UVa 12670 - Counting ones

contents

1. 1. Problem
2. 2. Input
3. 3. Output
4. 4. Sample Input
5. 5. Sample Output
6. 6. Solution

Problem

Carl is right now the happiest child in the world: he has just learned this morning what the binary system is. He learned, for instance, that the binary representation of a positive integer k is a string a[n], a[n-1], …, a[0] where each a[i] is a binary digit 0 or 1, starting with a[n] = 1, and such that k = \sum{i = 0, n} a[i] * 2^ i. It is really nice to see him turning decimal numbers into binary numbers, and then adding and even multiplying them.

Caesar is Carl’s older brother, and he just can’t stand to see his little brother so happy. So he has prepared a challenge: \Look Carl, I have an easy question for you: I will give you two integers A and B, and you have to tell me how many 1’s there are in the binary representation of all the integers from A to B, inclusive. Get ready”. Carl agreed to the challenge. After a few minutes, he came back with a list of the binary representation of all the integers from 1 to 100. \Caesar, I’m ready”. Caesar smiled and said: \Well, let me see, I choose A = 10^15 and B = 10^16. Your list will not be useful”.

Carl hates loosing to his brother so he needs a better solution fast. Can you help him ?

Input

The input file contains several test cases, each of them as described below.
A single line that contains two integers A and B (1 <= A <= B <= 10^16).

Output

For each test case, output a line with an integer representing the total number of digits 1 in the binary representation of all the integers from A to B, inclusive.

Sample Input

1000000000000000 10000000000000000
2 12
9007199254740992 9007199254740992

Sample Output

239502115812196372
21
1

Solution

題目描述：
計算 A 到 B 之間的二進制數出現了幾次 1。

題目解法：
將問題轉換成計算 0 到 A 出現了幾次 1，接著討論在相同長度下 1 出現的次數，之後再遞歸求解。

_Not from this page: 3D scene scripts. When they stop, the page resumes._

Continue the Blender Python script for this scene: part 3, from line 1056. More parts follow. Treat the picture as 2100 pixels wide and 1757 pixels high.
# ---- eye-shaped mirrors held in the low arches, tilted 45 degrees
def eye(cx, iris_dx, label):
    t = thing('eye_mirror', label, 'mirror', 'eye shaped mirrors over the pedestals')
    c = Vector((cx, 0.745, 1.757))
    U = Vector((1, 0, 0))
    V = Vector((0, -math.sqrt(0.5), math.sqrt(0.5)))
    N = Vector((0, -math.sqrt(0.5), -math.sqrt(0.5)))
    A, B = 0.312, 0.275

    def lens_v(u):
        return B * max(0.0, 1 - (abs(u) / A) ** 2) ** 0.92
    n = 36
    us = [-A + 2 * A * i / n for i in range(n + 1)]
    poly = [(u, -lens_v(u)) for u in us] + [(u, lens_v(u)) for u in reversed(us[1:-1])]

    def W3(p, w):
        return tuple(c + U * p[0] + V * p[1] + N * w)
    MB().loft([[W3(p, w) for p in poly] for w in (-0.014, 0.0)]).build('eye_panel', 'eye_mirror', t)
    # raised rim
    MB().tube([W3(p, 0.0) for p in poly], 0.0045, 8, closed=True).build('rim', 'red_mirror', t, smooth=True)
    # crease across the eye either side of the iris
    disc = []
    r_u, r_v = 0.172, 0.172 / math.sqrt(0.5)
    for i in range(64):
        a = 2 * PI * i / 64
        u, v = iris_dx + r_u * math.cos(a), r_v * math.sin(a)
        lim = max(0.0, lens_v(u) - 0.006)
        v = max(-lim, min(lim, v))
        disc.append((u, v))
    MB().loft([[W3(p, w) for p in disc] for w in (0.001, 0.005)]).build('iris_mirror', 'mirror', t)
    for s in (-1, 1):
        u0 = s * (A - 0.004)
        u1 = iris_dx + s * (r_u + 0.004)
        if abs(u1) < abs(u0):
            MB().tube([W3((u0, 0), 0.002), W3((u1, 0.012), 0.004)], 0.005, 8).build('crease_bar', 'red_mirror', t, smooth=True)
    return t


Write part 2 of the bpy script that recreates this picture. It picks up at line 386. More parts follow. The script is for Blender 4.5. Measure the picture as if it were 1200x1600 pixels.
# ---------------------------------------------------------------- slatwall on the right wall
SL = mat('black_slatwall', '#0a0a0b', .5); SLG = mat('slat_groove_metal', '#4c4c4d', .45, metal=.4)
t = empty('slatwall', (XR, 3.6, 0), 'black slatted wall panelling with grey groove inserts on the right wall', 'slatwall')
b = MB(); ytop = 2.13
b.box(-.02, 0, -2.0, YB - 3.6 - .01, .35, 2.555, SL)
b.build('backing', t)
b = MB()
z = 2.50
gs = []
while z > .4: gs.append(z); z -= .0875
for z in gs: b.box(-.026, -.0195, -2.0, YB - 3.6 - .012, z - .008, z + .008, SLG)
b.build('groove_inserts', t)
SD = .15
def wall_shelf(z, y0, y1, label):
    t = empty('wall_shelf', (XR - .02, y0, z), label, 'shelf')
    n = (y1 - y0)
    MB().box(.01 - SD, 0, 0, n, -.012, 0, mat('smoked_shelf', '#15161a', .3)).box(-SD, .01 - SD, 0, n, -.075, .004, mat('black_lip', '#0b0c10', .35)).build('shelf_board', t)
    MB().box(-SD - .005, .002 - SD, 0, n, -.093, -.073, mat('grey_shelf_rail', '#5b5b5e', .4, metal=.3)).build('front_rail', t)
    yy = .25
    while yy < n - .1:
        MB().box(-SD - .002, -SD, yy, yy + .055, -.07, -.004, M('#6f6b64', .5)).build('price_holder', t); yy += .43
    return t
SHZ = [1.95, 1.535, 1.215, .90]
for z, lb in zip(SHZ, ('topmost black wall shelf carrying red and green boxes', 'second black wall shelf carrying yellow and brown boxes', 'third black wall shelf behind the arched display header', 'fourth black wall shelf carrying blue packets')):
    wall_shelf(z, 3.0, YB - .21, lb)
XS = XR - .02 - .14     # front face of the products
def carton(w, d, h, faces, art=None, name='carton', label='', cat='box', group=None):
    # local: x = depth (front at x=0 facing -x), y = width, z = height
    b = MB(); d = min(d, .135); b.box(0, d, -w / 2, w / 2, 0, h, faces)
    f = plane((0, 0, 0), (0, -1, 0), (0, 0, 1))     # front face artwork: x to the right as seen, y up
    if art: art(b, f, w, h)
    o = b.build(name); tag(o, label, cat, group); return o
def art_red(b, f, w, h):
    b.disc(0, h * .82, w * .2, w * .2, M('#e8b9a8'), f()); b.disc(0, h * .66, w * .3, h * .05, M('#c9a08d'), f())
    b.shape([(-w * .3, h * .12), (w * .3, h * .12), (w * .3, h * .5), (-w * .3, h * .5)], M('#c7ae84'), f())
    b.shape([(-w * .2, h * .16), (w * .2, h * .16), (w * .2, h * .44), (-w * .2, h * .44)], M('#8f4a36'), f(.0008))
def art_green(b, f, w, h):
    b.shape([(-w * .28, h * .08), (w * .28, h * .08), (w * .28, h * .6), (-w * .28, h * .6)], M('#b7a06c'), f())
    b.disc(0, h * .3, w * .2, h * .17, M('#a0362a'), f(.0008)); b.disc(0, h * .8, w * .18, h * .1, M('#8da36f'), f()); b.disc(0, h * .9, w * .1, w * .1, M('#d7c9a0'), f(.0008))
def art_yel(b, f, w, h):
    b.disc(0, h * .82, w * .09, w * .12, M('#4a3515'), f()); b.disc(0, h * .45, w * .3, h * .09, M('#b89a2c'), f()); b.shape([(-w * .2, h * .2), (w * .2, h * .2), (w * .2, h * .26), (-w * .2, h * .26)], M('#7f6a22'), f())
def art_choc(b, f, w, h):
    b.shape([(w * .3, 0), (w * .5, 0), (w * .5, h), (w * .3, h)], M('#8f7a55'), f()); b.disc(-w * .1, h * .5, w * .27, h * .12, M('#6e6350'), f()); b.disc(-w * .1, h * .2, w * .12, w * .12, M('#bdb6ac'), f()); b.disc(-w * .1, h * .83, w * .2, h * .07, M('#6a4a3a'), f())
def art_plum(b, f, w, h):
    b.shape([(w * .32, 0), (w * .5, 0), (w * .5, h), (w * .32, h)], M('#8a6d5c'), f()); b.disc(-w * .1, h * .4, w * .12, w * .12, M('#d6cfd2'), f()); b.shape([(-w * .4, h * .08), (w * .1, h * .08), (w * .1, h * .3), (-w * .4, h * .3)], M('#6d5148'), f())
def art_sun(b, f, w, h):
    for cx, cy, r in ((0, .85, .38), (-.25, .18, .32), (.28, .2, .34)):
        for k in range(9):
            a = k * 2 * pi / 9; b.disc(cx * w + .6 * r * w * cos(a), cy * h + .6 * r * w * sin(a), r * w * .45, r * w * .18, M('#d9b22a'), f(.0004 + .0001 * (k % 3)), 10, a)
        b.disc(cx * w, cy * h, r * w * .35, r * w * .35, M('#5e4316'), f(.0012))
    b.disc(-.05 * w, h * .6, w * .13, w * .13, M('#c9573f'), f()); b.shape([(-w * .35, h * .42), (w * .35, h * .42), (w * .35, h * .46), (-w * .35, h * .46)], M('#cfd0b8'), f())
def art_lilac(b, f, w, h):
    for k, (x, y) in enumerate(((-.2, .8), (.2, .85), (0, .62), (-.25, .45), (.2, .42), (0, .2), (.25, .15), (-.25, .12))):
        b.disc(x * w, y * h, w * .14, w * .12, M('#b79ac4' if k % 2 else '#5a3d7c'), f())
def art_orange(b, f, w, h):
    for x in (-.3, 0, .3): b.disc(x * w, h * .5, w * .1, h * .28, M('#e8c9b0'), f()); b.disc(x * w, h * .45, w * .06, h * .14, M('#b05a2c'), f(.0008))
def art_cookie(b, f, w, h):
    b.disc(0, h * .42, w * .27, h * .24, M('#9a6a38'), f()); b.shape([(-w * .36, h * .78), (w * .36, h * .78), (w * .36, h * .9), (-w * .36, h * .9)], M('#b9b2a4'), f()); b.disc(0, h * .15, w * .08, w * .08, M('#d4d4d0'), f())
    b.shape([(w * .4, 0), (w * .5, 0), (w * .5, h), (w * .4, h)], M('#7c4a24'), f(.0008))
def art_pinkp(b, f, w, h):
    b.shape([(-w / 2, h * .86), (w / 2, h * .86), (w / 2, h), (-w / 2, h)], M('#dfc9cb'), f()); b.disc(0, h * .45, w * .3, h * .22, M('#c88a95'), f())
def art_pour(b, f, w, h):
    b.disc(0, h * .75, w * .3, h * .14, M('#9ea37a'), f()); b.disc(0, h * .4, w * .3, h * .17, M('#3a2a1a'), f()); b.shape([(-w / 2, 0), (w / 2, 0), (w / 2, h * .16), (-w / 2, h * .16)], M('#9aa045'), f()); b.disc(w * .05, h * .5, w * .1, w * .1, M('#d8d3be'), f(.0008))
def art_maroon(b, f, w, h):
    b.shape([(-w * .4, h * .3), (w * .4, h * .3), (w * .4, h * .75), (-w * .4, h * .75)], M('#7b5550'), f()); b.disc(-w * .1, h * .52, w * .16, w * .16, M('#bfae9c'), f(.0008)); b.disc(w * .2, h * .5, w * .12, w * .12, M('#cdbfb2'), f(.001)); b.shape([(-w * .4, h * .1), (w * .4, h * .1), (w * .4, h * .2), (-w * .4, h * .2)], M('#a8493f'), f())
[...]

討論的時候，考慮長度為 n 時，每一位的填法，計算要看切割位置的前半和後半數字，詳細查閱代碼。

#include <stdio.h>
#include <string.h>
#include <algorithm>
using namespace std;
long long mpow(int n, int m) {
    long long ret = 1;
    for(int i = 1; i <= m; i++)
        ret *= n;
    return ret;
}
void ito2(long long n, char buf[]) {
    if(n == 0) {
        buf[0] = '0';
        buf[1] = '\0';
        return;
    }
    int i, j, f;
    for(i = 63, j = f = 0; i >= 0; i--) {
        if((n>>i)&1)	f = 1;
        if(f) {
            buf[j++] = ((n>>i)&1) + '0';
        }
    }
    buf[j] = '\0';
}
void a2toi(long long &r, char buf[]) {
    r = 0;
    for(int i = 0; buf[i]; i++)
        r = r<<1 | (buf[i] - '0');
}
void calc(long long n, long long cnt[]) {
    if(n <= 0)
        return;
    //printf("%d\n", n);
    char buf[105];
    ito2(n, buf);
    int len = strlen(buf);
    long long prev = 0;
    long long suffix;
    calc(mpow(2, len-1)-1, cnt);
    //for(int i = 0; i < 10; i++)
    //	cnt[i] = 0;
    long long prev10 = 1;
    for(int i = 0; i < len; i++) {
        int d = buf[i] - '0';
        a2toi(suffix, buf + i + 1);
        
        if(i != len-1)
            cnt[d] += suffix + 1;
        else
            cnt[d]++;
        if(i != 0)
            cnt[d] += (prev - prev10/2) * mpow(2, len-i-1);
        for(int j = i == 0; j < 2; j++) {
            if(j == d)	continue;
            if(j < d) {
                if(prev > 0) {
                    cnt[j] += (prev - prev10/2 + 1) * mpow(2, len-i-1);
                } else {
                    cnt[j] += mpow(2, len-i-1);
                }
            } else {
                if(prev > 0 && prev - prev10/2 > 0) {
                    cnt[j] += (prev - prev10/2) * mpow(2, len-i-1);
                }
            }
        }
        prev10 *= 2;
        prev = prev * 2 + d;
    }
}
int main() {
    long long A, B;
    while(scanf("%lld %lld", &A, &B) == 2) {
        long long cntA[2] = {}, cntB[2] = {};
        calc(A - 1, cntA);
        calc(B, cntB);
        printf("%lld\n", cntB[1] - cntA[1]);
    }
    return 0;
}